「平家物語」
・アニメ公式
https://heike-anime.asmik-ace.co.jp/
一応文学部出てるくせに、何気に平家物語ってちゃんと読んだことないんですよね。
受験はもちろん、大学でもこれに関する講義受けたような気がするんですが、一部分抜粋でそこについてあれこれと、まあ通してちゃんと原文に触れたことがなかったりするんですよ。
なんか恥ずかしい感じですけど。
ともあれ、アニメ化ということで、見てみました。
で思ったのが、この近辺の話って、歴史モノでも創作的なものでも、源氏サイドで描かれる理由がなんとなくわかったというか。
平家側からだと、なんかこう、面白くないんですよね(笑)。
読む者が偏ってるのかもですが、そもそもあんま平家視点の話って、聞いたことないような。
その理由の一端が、この作品にも出ていたかなって。
原文読んでないから当然わからないんですが、多分アニメの方も、物語の開始時期ってそんなにずれてないですよね?
だとすると、隆盛を極めた一族が滅びに向かってく様ってのは、どっかに大きなカタルシスがないと、なんか虚しい作品になってしまうというか。
まあ元は軍記物語であり後の視点からは史書なわけですから、変にフィクション入れるようなものでもなく、つまり歴史っていう事実では、時に振り返ってもそんなに盛り上がる展開になってるとは限らないわけで。
翻って、平家が敗れる様を、源氏視点で描く後世のやり方って、つまるところ物語として作ろうと思うと、やっぱそっちが正解なんだろうなって。
あと、平家に寄り添った視点にしたことで(平家物語だから当然として)、ああ、こういう良い人たちが、追いつめられていくみたいのも、見ててあんま気持ちいいものでもないっていうか(笑)。

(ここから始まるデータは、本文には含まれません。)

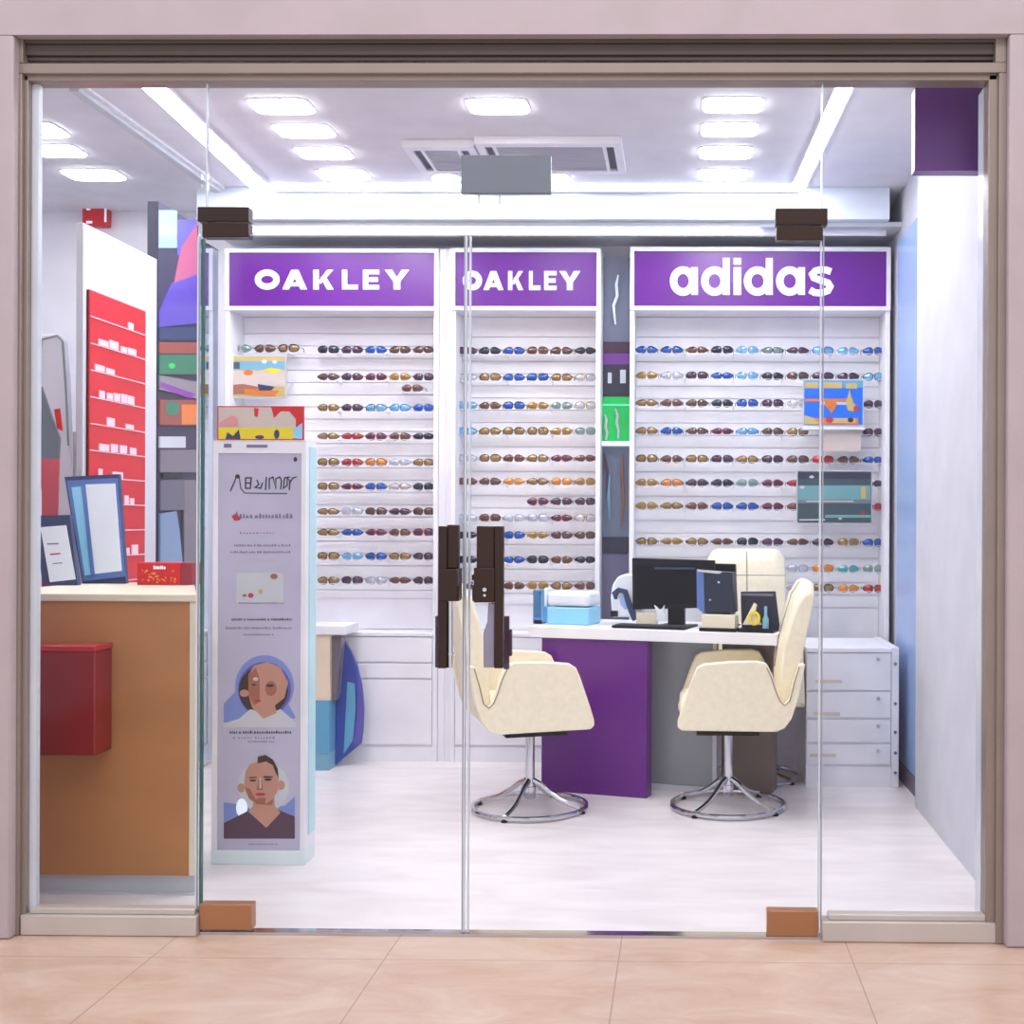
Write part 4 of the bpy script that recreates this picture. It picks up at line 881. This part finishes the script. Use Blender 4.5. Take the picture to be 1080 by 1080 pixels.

驕れる者も久しからず、の驕ってる部分が最初の数話除いてほとんど描かれてなかったのも、ラスト近辺の後味の悪さに繋がってるかなって。
と、基本的にアニメや漫画に向いてない題材だったなあと思いつつも、アニメとしての描き方には、卓越したところもあって。
まず画面の切り取り方が、明らかに他の作品よりも行間を感じさせるものでしたよね。
キャラが見切れてる絵が多いってのも特徴で。
滅茶苦茶右下、左下にキャラの顔だけとか、人が動いてるのにカメラ動かさずとか、ワンカットワンカット、随分練り込んで作ってるなあって。
それとちょっとした動作、10話目最初なんかの、焼け落ちた家屋を表現するのに、それを背景として見せるだけじゃなく、落ちた焼炭を足でこすって見せたりとか、こういうの最高に上手いなあって。
見たものをそのまま描くんじゃなく、見てる側の触感にまで訴えかけてくるような。
細かいの忘れちゃいましたけど、序盤からこうした演出は多々あって、その度にこの作品はちょっと違うなあって、感心してました。
逆に言うと、そのまま描いてしまうともうひとつな題材なんで、こういった素晴らしい演出が方々に入ってるのかもですよね。
昔の時代劇にもこういう行間を感じさせる撮り方ってのはしばしばあって、そういや子供の頃に、こういう演出に惹かれてたなあみたいのを思い出しました。
その手のものを見てたのは本当に子供の頃になってしまうのできちんとした比較になってないかもですが、なにかこう、日本的な作品の描き方として、こういった手法ってのは、伝統的なものなのかもしれないですね。
ともあれ、難しい題材を、よくアニメの形にしたなあって。
で、それを可能にした描き方ってのに、とても感心させられた作品なのでした。